As others have said throughout the entire thread - just sit back and take a deep breath. relax and put dating out of your mind. focus on nothing but you. do projects for you. join groups for you. no hanging out with guys. no talking to them. no thinking about the "what could I do differently" just watch how guys act - it may seem careless to you but you will eventually realize that they don't always think of things the same way as you.

I was thinking of this. When a guy expects a girl to keep him updated on where she is, whats going on, why haven't you texted me yet today, do you know what people tell her? run away - classic signs of an abuser. Not that you are an abuser, just another sign that society views the way that men and women communicate differently. The same behavior has different connotations.
 
Like you said, guys like the chase. If he wants to chase me he will. If not, then oh well.
I haven't read this whole thread, just the beginning and end. I hope I'm not butting in here, but you did want advice, and I gather I am a little older and have had my heart broken a few time more than you. He isn't chasing you hon. Not a bit. He is in fact stringing you along, and he admits it. Not texting you when you had plans was extremely disrespectful, even for a friend, much less someone you would think about giving your heart to. No matter what you think now, you don't want someone who is that wishy washy about you, when there are guys out there who would go out of their way to make a date with you, as well they should.

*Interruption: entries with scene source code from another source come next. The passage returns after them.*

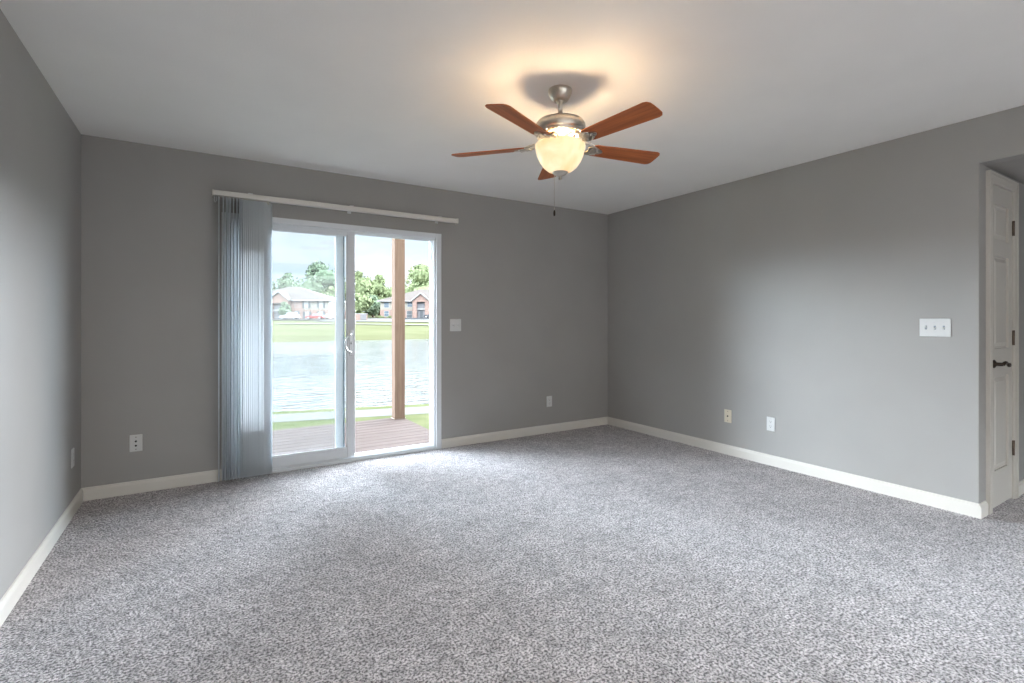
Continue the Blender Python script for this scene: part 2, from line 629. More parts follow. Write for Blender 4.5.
# ------------------------------------------------------------------ vertical blind
vb = empty('vertical_blind', (0, 0, 2.0), label='white vertical blind drawn to the left side of the patio door', cat='blind')
vb.location = (0.745, -0.07, 2.112)
ox = 0.745
rail = MB().box((0.006, -.022, 0.008), (1.975, .022, .046)).build('head_rail', M['trim'], vb, bevel=0.004)
MB().box((0.0, -.024, 0.005), (0.012, .024, .048)).build('end_cap', M['trim'], rail, bevel=0.003)
MB().box((1.968, -.025, 0.003), (1.985, .025, .050)).build('end_cap', M['trim'], rail, bevel=0.003)
for x in (0.25, 1.0, 1.80):
    MB().box((x - .015, -.024, .046), (x + .015, .070, .051)).box((x - .015, .064, .0), (x + .015, .070, .051)).build('bracket', M['alu'], vb)


def vane_mesh(bow):
    n = 8
    w = .089
    vs = []
    fs = []
    for z in (-2.090, -.002):
        for i in range(n + 1):
            u = i / n * 2 - 1
            for sgn in (-1, 1):
                vs.append((bow * (1 - u * u) - bow * .6 + sgn * .0005, u * w / 2, z))
    m = (n + 1) * 2
    for i in range(n):
        a = i * 2
        fs += [(a, a + 2, m + a + 2, m + a), (a + 1, m + a + 1, m + a + 3, a + 3), (a, a + 1, a + 3, a + 2), (m + a, m + a + 2, m + a + 3, m + a + 1)]
    fs += [(0, m, m + 1, 1), (m - 2, m - 1, 2 * m - 1, 2 * m - 2)]
    return MB().add(vs, fs, True)


v0 = vane_mesh(.006).build('vane', M['vane'], vb)
nv = 22
rnd = random.Random(3)
xs = []
for i in range(nv):
    if i == 0:
        x = .045
        a = 4
    elif i < 9:
        x = .045 + .019 * i + (.012 if i < 3 else 0) + rnd.uniform(-.003, .003)
        a = rnd.uniform(1, 9)
    else:
        x = .212 + (i - 9) * .0130 + rnd.uniform(-.0015, .0015)
        a = 54 + rnd.uniform(-3, 3)
    xs.append(x)
    o = v0 if i == 0 else v0.copy()
    if i:
        COL.objects.link(o)
    o.location = (x, 0, 0)
    o.rotation_euler = (0, 0, math.radians(-a))
cm = MB()
for x in xs:
    cm.box((x - .006, -.006, -.016), (x + .006, .006, .006))
cm.build('carriers', M['trim'], vb)
# beaded control chain looping below the end of the rail
pts = [(0.018, -.012 + .0 * k, 0.002 - .03 * k) for k in range(3)]
MB().tube([(0.016, -.014, .004), (0.014, -.016, -.03), (0.020, -.012, -.042), (0.028, -.006, -.03), (0.028, -.004, .004)], .0035, 8).build('chain_guide', M['alu'], vb)

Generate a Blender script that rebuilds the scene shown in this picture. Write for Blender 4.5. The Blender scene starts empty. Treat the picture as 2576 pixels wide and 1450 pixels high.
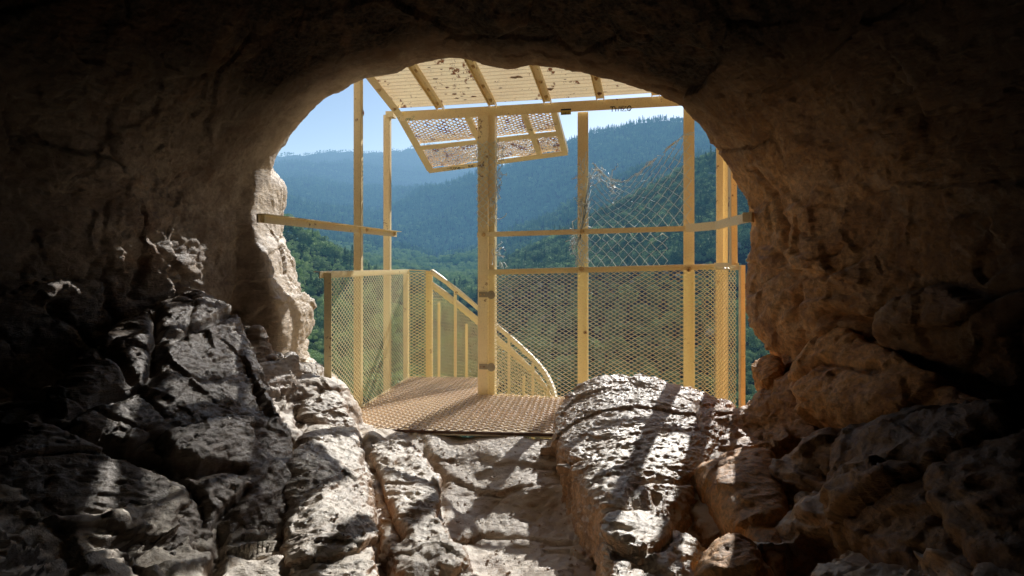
import bpy, bmesh, math, random
import numpy as np
from mathutils import Vector, Matrix
random.seed(7); RNG = np.random.default_rng(11)
S = bpy.context.scene; C = S.collection
HZ, CX, F, EYE = 660.0, 1288.0, 1717.0, 1.12          # horizon, centre column and focal length of the photo, eye height over the platform

def at(px, py, Y):                                     # a measured direction at a chosen distance -> a point of the place
    return np.array([(px-CX)/F*Y, Y, EYE-(py-HZ)/F*Y])

# ------------------------------------------------------------------ scene graph helpers
def tag(o, label=None, cat=None, group=None, kind=None):
    if label: o['label'] = label
    if cat: o['category'] = cat
    if group: o['group'] = group
    if kind: o['kind'] = kind
    return o
def thing(name, label, cat, loc=(0, 0, 0), group=None):
    o = bpy.data.objects.new(name, None); C.objects.link(o); o.location = loc
    o.empty_display_size = .2
    return tag(o, label, cat, group)
def np_mesh(name, V, Fc, smooth=False):
    V = np.asarray(V, np.float32); Fc = np.asarray(Fc, np.int32)
    me = bpy.data.meshes.new(name); n = Fc.shape[1]
    me.vertices.add(len(V)); me.vertices.foreach_set('co', V.ravel())
    me.loops.add(Fc.size); me.loops.foreach_set('vertex_index', Fc.ravel())
    me.polygons.add(len(Fc)); me.polygons.foreach_set('loop_start', np.arange(0, Fc.size, n, dtype=np.int32))
    me.polygons.foreach_set('use_smooth', np.full(len(Fc), smooth))
    me.update(calc_edges=True); me.validate()
    return me
def link(name, me, mat, parent=None, mats=None):
    o = bpy.data.objects.new(name, me); C.objects.link(o)
    for m in (mats or [mat]): me.materials.append(m)
    if parent is not None:
        o.parent = parent; o.matrix_parent_inverse = Matrix.Translation(-Vector(parent.location))
    return o

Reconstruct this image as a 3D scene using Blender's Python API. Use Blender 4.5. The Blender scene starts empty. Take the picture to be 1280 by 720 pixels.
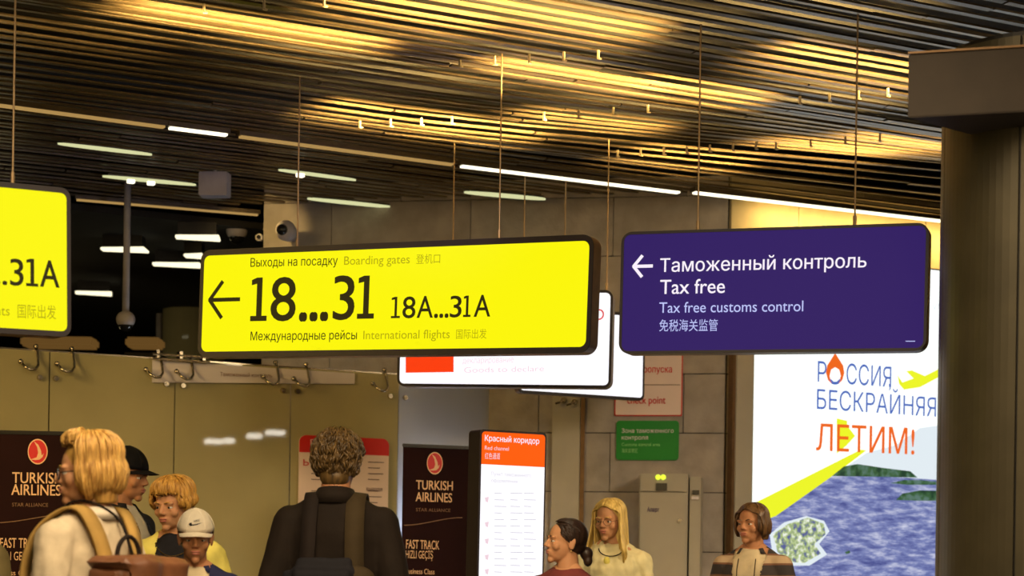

You should think about whether you are acting like a bit of a door mat. Instead of "can we still be friends?" I would consider telling him that what he did was very rude, that it made you angry, and that you don't need friends who would be so thoughtless. If he really wants to be your friend, or more than that, he will need to show it by his actions, and if not, that's fine too, have a nice life. That might be the wake up call he needs, and if it's not, then you know, and you can move on with a bit of self respect. You do deserve better, even not know ing you, I know no one should be treated that way.
 
I agree....if someone has made plans to hang out they should be respectful enough to text or better yet call if they are sick. I do think you are correct, he has another someone he decided to hang out with and didn't want to tell you for some reason.....that is why he isn't calling anymore. That is not someone I would want to be in a relationship with.... If a MAN, and you are not dealing with MEN yet.. really wants a woman he will move mountains....wait and get older and wiser before looking for what are now searching for...it doesn't exist. Keep to your contentions about sex, drugs and underage drinking and let the girls around you get used...... which is exactly what teenage boys are doing! Then when you are older you will be something to cherish because you are person of virtues and convictions.
 
the thing is, there really weren't plans to hang out. She said that the plan was that he would "let her know if he could" Yes, it would have been polite to text and say "I'm sick" but maybe he was too busy, I don't know, being sick to think about it?